I must be a “serious data nerd”, to borrow a phrase from a recent CNet article regarding the new search engine, Wolfram Alpha. I can easily geek out on trivial bits of information that could only be important in the context of… well… I’ll think of one.
It’s not like I’m actually using the data for anything practical.
I can enjoy the fact that Wolfram Alpha tells me that “farinaceous” is a synonym for “granular”. And that it can spout the material composition of carbon steel, along with its thermal and mechanical properties.
I’m puzzled as to why it doesn’t know what to do with, say, “kitty litter” or “BDSM”. Those search terms generate a somewhat contrite “Wolfram Alpha isn't sure what to do with your input”.

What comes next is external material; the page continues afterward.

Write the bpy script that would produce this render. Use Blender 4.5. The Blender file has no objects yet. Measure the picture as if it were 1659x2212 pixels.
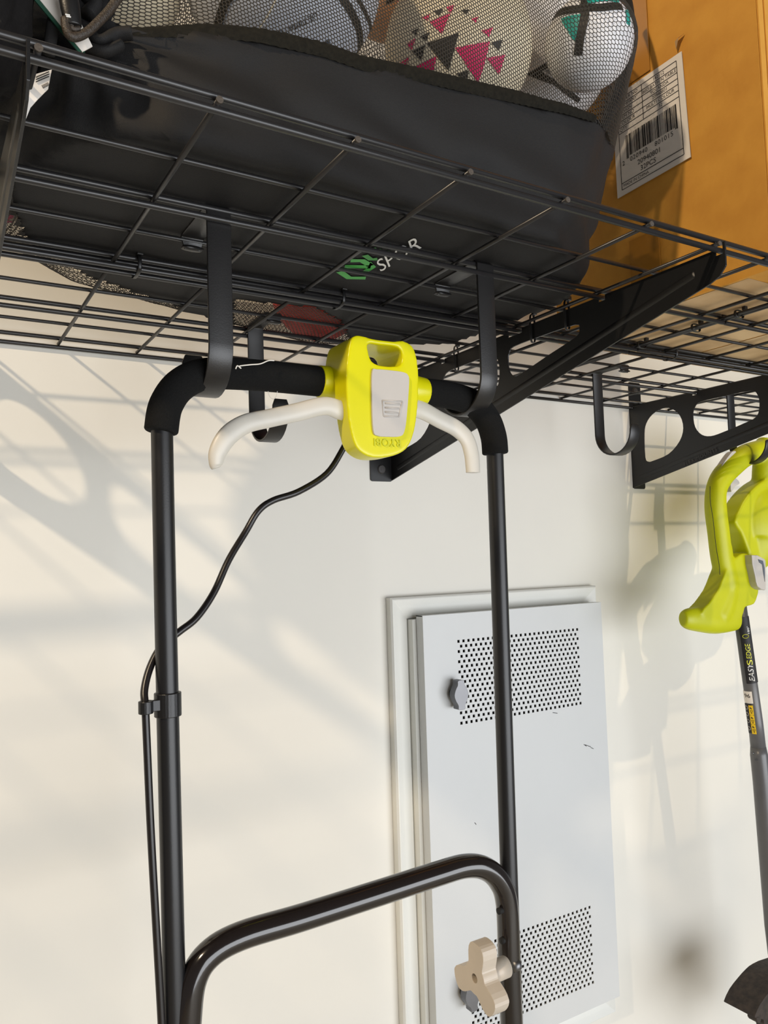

Apparently, Wolfram Alpha is not so fond of compound words or abbreviations. Or kinky sex.
Our data-loving search engine suggests that I search for The Grapes of Wrath. I do and it produces John Steinbeck, 1940 (69 years ago it is keen to add), and tells me it won a Pulitzer for fiction.
A search for Cyrano de Bergerac turns up Cyrano’s full name, date and place of birth and death, and his occupation (playwright). It mentions nothing of the book by the same name, or its author, Edmond Rostand (also a playwright).
So what is Wolfram Alpha good for?
Well… Quickly solving a mathematics problem. Finding a chemical compound. Translating a musical note to a tonal frequency. Expressing the color chartreuse in its hexadecimal form (important information for a web designer, no?).
In short, expect statistics at Wolfram Alpha, not practicality.